The graph of $f$ is $G(f)=\{(x,f(x)) : x \in [a,b]\}$, and $G(f) \subset \bigcup_{i=1}^n [x_{i-1},x_i]\times[m_i,M_i]$, where $m_i=\min_{x \in [x_{i-1},x_i]} f(x)$,$M_i=\max_{x \in [x_{i-1},x_i]} f(x)$.

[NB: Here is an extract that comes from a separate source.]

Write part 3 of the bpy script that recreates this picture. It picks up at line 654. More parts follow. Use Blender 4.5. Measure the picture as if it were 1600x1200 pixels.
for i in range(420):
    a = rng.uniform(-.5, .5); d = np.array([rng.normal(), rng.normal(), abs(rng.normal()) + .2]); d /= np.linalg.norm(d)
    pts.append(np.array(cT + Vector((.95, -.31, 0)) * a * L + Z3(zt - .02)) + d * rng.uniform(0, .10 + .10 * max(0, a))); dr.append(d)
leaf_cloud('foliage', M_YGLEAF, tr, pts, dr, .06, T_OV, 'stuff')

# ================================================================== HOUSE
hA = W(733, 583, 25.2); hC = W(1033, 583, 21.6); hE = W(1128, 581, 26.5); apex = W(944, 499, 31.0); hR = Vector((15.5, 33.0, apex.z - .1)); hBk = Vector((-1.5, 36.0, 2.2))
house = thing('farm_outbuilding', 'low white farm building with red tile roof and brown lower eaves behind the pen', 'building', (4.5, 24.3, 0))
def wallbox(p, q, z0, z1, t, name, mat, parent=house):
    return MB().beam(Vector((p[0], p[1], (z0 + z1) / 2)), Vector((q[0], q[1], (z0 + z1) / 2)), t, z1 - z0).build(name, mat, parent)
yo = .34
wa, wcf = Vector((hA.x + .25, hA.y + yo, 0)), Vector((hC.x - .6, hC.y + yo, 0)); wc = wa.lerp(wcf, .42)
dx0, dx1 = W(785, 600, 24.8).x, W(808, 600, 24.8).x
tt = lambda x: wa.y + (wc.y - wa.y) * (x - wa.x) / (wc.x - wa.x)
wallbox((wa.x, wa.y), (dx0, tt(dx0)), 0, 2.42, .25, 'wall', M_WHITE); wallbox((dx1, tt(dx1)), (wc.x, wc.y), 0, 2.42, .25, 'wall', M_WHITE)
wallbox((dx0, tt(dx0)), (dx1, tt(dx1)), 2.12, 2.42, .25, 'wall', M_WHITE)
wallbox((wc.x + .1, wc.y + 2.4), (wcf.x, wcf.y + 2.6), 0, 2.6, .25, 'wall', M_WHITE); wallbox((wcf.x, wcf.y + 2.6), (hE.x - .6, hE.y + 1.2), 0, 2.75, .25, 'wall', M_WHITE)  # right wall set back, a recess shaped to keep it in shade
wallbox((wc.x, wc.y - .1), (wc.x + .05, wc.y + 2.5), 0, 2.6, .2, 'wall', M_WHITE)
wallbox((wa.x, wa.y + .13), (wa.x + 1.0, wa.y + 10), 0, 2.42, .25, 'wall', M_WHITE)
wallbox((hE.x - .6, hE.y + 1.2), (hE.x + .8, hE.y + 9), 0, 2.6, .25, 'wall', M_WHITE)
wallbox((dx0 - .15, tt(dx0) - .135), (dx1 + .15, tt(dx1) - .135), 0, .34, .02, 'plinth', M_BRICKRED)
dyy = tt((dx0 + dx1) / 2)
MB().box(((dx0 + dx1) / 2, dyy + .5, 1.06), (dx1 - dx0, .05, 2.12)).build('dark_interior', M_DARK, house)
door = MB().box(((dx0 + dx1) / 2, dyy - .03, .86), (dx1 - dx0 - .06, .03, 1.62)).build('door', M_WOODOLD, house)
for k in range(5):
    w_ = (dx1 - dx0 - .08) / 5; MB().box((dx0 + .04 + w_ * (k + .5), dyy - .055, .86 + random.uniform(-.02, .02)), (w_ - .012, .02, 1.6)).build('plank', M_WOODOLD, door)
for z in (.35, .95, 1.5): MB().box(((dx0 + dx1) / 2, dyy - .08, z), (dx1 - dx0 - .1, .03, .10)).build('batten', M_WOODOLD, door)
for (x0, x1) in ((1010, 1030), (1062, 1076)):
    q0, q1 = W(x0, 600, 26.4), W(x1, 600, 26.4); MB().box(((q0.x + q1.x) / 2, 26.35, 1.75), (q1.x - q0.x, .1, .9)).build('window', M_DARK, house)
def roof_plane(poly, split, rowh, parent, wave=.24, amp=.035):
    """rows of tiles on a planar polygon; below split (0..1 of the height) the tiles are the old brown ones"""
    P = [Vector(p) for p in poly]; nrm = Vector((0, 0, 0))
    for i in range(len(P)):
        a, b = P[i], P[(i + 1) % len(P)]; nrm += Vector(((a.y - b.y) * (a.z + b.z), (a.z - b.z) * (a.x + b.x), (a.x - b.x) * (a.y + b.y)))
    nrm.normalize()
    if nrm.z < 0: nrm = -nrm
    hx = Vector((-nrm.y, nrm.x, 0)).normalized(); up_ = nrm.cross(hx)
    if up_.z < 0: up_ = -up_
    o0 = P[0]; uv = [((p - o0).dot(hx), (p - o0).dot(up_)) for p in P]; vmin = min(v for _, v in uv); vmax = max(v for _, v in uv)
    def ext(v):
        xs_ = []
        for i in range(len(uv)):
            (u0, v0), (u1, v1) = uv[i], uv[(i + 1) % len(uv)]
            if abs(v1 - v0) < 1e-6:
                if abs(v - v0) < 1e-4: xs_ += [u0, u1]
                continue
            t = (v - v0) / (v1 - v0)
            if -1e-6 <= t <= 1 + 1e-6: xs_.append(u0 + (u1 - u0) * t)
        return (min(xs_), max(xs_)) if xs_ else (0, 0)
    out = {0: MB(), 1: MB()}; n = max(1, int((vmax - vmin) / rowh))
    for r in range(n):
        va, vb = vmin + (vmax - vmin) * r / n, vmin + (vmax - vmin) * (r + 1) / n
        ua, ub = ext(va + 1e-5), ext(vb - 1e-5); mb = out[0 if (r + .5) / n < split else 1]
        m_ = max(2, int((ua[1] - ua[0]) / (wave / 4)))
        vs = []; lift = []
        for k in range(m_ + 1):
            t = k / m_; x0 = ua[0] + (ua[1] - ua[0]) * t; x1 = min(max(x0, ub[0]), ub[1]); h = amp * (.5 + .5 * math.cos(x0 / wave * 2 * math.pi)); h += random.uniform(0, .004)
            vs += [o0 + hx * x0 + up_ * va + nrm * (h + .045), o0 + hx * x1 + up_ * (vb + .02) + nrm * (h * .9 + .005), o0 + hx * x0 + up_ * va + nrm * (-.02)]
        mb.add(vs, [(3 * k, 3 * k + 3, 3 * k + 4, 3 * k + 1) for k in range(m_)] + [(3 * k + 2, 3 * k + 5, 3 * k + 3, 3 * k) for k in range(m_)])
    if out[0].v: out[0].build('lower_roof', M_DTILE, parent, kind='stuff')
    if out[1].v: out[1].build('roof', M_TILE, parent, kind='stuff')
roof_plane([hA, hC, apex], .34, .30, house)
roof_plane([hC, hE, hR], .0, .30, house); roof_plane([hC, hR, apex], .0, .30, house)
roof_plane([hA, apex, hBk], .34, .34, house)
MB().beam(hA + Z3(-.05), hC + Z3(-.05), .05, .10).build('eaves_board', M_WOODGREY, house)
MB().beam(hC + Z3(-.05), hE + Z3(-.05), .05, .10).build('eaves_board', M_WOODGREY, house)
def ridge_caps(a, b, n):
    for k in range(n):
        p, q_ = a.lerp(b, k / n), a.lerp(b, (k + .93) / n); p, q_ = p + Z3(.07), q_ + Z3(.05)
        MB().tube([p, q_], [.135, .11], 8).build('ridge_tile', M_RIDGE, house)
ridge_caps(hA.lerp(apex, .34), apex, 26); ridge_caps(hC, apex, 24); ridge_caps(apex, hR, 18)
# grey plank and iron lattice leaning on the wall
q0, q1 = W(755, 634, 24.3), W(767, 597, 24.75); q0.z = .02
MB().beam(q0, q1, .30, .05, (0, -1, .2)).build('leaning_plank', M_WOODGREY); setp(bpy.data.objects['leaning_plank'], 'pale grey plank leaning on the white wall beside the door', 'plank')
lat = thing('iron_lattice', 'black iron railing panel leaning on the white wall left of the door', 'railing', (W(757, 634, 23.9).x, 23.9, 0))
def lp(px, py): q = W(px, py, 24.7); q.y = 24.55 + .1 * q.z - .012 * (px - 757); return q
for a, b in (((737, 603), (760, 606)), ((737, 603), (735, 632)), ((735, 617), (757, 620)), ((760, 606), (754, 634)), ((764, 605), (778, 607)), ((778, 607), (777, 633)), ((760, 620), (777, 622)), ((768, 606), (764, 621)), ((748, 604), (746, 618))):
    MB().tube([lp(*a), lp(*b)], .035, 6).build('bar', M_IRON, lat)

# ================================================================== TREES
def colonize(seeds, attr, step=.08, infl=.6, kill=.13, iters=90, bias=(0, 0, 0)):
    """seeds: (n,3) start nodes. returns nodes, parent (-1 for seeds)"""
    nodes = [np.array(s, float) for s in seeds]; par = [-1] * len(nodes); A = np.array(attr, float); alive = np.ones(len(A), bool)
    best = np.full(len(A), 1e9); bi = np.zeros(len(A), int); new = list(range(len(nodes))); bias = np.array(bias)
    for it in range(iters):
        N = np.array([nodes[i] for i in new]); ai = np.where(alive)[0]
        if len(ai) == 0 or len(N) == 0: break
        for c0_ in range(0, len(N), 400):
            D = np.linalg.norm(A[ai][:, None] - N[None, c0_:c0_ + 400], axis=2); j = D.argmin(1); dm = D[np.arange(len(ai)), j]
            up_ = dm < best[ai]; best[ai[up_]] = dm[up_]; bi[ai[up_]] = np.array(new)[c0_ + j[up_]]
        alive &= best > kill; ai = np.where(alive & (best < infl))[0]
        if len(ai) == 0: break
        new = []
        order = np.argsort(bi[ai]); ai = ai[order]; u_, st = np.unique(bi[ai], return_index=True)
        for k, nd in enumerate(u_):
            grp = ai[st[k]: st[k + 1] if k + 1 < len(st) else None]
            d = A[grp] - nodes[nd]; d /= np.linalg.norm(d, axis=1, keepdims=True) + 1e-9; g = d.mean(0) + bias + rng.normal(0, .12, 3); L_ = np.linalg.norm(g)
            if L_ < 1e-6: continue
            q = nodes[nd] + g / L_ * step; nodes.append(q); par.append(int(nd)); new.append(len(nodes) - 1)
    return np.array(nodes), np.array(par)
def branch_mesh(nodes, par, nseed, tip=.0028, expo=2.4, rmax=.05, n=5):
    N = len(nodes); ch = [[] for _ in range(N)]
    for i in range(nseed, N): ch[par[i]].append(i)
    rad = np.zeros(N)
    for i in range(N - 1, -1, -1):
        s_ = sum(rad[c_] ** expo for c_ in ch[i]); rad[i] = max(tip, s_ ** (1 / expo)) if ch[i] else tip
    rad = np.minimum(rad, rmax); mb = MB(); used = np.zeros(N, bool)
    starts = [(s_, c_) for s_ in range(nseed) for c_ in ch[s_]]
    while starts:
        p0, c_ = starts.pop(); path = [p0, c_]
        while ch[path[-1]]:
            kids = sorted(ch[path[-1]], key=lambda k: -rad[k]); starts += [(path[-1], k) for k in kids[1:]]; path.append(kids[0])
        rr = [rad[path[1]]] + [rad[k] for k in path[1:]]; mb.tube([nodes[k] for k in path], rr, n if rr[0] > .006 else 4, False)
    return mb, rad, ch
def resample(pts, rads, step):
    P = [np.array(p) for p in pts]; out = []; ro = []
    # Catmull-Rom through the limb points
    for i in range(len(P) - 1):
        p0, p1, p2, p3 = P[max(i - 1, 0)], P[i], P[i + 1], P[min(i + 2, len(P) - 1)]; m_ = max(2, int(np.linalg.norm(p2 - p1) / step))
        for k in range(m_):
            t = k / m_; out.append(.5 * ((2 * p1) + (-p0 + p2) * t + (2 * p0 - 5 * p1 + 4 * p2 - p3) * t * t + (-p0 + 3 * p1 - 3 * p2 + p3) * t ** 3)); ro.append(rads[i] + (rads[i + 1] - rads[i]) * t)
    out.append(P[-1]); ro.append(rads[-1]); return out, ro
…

We have $ |G(f)|_e \leq \sum_{i=1}^nm([x_{i-1},x_i].m([m_i,M_i])<n\delta\epsilon$. At this point I got stuck, I need to arrive to an inequality with $\epsilon$ times a constant or something of the sort. I would appreciate some help.

Solution 1:

HINT: your $n\delta$ can be replaced by $b-a$.

Solution 2:

This isn't really relevant to this specific problem, but I just want to add that this result is still true for any Borel-measurable function. This is realized as a trivial consequence of Fubini's Theorem.

Let $m_1$ and $m_2$ denote 1- and 2-dimensional Lebesgue measure, respectively, and let $f: \mathbb{R} \to \mathbb{R}$ be measurable. Then $$ m_2(G_f) = \int_{\mathbb{R}^2} 1_{G_f} dm_2 = \int_{\mathbb{R}} \int_{\mathbb{R}} 1_{G_f}(x,y) dy dx = \int_{\mathbb{R}} m_1(\{ f(x) \}) dx = \int_{\mathbb{R}} 0 dx = 0$$

Solution 3:

Since $m([m_i,M_i]) < \varepsilon$ for all $i \in \{0,1,\ldots, n\}$,

$$\sum_{i = 1}^n m([x_{i-1},x_i])m([m_i,M_i]) < \sum_{i = 1}^n (x_i - x_{i-1})\varepsilon = (b - a)\varepsilon.$$